Australia's S&P/ASX 200 index fell 0.3 per cent, or 18.7 points on Tuesday to 5,992.9 by 0051 GMT. The benchmark had risen 0.6 per cent on Monday.

Financials weakened more than 0.5 per cent and were the main index's biggest drags. Materials stocks were the second biggest weight on the benchmark; falling as much as 1 per cent.

Mining giant BHP and peer Rio Tinto lost as much as 1.8 per cent and 0.9 per cent, respectively. Both stocks were on track to end lower for a second straight session.

BHP is scheduled to report half year results later in the day.

Australia and New Zealand Banking Group (ANZ) reported lower impaired assets for the first quarter, earlier on Tuesday, but it had little impact on the share price.

Insurance Australia Group was the sectoral index's biggest loser as it fell as much as 2.7 per cent.

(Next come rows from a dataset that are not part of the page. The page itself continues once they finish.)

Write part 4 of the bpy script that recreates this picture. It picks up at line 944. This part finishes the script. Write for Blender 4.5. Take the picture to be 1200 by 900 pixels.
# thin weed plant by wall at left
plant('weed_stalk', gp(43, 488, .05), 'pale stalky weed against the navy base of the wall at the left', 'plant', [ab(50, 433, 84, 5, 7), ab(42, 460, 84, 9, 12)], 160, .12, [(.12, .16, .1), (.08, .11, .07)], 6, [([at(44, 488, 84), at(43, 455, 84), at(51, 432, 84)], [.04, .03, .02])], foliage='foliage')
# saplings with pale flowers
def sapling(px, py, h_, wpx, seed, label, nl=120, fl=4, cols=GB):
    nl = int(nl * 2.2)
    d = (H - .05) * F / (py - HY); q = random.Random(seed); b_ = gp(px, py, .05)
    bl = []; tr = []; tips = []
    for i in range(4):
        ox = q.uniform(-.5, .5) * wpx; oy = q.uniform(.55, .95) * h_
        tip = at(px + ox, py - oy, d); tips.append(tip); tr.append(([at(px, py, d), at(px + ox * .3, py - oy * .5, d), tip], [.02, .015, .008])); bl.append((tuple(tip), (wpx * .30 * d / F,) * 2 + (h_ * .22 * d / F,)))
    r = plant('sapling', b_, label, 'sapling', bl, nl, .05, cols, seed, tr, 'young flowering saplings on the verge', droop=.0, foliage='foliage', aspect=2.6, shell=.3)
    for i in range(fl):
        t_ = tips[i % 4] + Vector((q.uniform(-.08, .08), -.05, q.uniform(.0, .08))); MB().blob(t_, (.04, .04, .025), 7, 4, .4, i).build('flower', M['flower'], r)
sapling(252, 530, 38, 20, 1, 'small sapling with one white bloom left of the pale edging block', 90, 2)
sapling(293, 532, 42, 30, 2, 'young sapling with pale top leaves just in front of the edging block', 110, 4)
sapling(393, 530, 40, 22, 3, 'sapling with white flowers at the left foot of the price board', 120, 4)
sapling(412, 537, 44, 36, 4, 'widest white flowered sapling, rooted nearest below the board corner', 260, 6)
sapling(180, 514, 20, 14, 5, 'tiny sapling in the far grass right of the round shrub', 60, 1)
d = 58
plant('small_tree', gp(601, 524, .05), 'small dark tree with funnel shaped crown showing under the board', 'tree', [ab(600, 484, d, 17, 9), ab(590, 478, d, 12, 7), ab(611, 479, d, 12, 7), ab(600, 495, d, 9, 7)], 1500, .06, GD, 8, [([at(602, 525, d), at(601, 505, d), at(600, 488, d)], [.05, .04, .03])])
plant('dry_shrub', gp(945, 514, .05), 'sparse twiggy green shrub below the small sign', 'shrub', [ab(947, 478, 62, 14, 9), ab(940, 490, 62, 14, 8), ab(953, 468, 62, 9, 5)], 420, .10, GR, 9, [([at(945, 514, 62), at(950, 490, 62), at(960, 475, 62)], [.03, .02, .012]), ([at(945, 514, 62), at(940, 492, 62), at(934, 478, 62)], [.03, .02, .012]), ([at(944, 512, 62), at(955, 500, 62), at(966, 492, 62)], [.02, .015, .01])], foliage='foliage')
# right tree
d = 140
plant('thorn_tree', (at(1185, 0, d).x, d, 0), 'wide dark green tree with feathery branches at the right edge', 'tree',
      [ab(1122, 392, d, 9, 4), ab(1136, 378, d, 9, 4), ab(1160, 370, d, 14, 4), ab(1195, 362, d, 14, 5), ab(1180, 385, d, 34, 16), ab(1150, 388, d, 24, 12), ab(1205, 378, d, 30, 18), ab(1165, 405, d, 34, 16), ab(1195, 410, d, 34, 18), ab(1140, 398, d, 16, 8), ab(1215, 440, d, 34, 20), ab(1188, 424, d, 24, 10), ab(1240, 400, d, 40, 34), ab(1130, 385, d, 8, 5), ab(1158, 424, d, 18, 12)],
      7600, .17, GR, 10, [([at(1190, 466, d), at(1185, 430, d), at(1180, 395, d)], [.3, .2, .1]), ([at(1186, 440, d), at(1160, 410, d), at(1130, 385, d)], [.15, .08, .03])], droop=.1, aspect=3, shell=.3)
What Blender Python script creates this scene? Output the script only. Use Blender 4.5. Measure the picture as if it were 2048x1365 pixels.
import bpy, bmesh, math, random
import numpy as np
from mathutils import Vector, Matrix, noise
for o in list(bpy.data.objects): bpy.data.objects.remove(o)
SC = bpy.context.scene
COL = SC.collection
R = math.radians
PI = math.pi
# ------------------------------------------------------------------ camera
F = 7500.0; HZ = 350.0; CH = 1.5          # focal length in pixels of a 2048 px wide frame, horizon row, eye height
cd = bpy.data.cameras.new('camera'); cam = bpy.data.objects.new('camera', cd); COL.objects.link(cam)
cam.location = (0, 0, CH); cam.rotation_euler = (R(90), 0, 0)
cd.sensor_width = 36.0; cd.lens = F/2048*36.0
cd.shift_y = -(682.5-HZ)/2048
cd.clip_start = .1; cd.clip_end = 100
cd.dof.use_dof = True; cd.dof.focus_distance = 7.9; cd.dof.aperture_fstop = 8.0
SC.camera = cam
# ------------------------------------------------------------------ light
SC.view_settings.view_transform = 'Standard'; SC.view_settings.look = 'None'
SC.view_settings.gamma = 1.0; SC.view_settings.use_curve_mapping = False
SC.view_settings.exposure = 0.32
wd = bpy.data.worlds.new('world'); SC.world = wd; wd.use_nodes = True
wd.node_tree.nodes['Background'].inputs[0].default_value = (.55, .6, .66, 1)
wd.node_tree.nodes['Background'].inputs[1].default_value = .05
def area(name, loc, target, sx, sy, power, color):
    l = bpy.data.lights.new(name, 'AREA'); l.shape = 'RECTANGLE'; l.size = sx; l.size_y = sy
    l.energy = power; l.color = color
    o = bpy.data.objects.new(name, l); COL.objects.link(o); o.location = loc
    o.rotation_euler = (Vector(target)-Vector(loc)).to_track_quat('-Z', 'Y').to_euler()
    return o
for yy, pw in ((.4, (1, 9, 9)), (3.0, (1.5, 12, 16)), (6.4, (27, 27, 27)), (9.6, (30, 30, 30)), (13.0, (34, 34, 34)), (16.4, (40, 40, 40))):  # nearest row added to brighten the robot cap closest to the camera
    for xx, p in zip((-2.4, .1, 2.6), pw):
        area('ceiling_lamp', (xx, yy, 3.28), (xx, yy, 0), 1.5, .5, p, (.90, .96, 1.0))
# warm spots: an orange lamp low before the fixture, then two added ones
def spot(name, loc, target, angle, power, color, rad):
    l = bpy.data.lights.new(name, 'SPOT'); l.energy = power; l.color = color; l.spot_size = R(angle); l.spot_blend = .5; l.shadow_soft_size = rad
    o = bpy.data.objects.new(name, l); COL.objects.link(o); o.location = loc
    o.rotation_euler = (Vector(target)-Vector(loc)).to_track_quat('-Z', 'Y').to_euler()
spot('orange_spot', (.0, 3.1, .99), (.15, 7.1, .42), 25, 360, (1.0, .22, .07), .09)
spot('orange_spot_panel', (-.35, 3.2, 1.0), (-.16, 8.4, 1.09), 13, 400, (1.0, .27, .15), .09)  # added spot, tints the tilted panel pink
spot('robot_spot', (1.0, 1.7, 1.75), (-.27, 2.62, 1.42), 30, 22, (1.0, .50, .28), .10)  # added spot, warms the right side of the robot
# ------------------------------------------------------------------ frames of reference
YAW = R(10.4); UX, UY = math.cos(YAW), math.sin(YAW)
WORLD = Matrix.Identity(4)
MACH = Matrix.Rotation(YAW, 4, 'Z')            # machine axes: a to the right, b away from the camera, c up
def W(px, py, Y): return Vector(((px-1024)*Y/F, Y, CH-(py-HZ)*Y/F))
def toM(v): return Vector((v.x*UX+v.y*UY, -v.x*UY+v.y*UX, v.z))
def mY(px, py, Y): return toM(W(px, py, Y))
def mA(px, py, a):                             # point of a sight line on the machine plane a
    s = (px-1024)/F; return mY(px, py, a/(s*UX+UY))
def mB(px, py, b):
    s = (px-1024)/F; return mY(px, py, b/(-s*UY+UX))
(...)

"We are seeing a sort of rebalance happening, we are seeing some stocks that were unloved and oversold....having a very good day today on a (generally) negative day," said James McGlew, executive director of corporate stockbroking at Argonaut in Perth.

Gambling service provider Tabcorp Holdings, with a market cap of A$9.53 billion, was trading as much as 2.9 per cent higher.

"Tabcorp is having a good day. A consumer discretionary stock, it is just considered defensive in nature, I would say because of the liquidity," said Mr McGlew.

Energy stocks were among the few gainers as oil prices hit their highest level in nearly two weeks on Monday, lifted by tensions in the Middle East.

Woodside Petroleum Ltd gained the most in almost two weeks.

"There is some bargain hunting going on in a couple of the biggest stocks that have been sold out heavily over the last couple of weeks that the market might have missed out on," said Mr McGlew.

Across the Tasman Sea, New Zealand trade was marked by falls in health care stocks and materials.

New Zealand's benchmark S&P/NZX 50 index slipped 0.2 per cent, or 16.22 points, to 8,099.03.

Ryman Healthcare fell by the most in nearly two weeks, and was the benchmark's biggest drag.